La décision d’interdire à partir de 2035 la vente de voitures à moteur thermique risque d’avoir des conséquences tout aussi dommageables. Approuvée par tous les pays, elle est maintenant contestée par l’Allemagne, premier producteur, et de loin, de véhicules. Il n’est pas garanti que la hausse des consommations d’électricité qui en résultera, sera assurée par des sources de production non émettrices de CO2. La production des batteries représentera une part très importante du coût des véhicules. Comme cela nécessite beaucoup d’énergie, si celle-ci n’est pas décarbonée, l’intérêt de la mesure est réduit d’autant alors que son coût financier et humain sera considérable. Enfin, rien ne permet d’être certain que la sécurité des approvisionnements en matières premières essentielles sera assurée.

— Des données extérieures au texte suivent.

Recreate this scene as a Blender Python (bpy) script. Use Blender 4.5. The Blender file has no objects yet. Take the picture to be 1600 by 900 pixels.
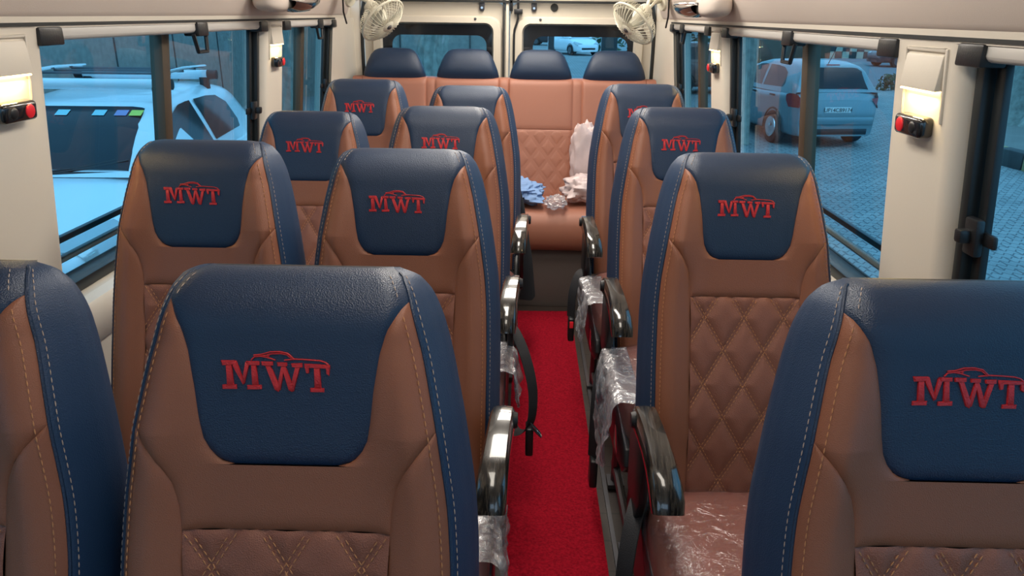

Deux leçons devraient être tirées pour les choix européens futurs relatifs à la réduction des émissions de gaz à effet de serre. La première, c’est de s’assurer de la disponibilité permanente du mode de production d’énergie, comme des matières premières nécessaires sachant, l’expérience récente le montre, qu’aucun Etat n’est prêt à être confronté à une pénurie. La seconde, c’est que c’est toute la chaîne de production des composants et des émissions qui en découlent qui doit être prise en compte dans les choix en faveur de l’environnement et pas seulement l’assemblage final

Il est illusoire de se satisfaire d’une apparence de réduction des émissions si la sécurité de la production d’énergie ou d’un bien essentiel ne peut être assurée. Et il serait imprudent de choisir un système énergétique qui aboutirait à des prix trop élevés dans un monde où la concurrence internationale s’intensifie alors que le niveau des émissions en Europe et particulièrement en France est très inférieur à celui de ses principaux concurrents.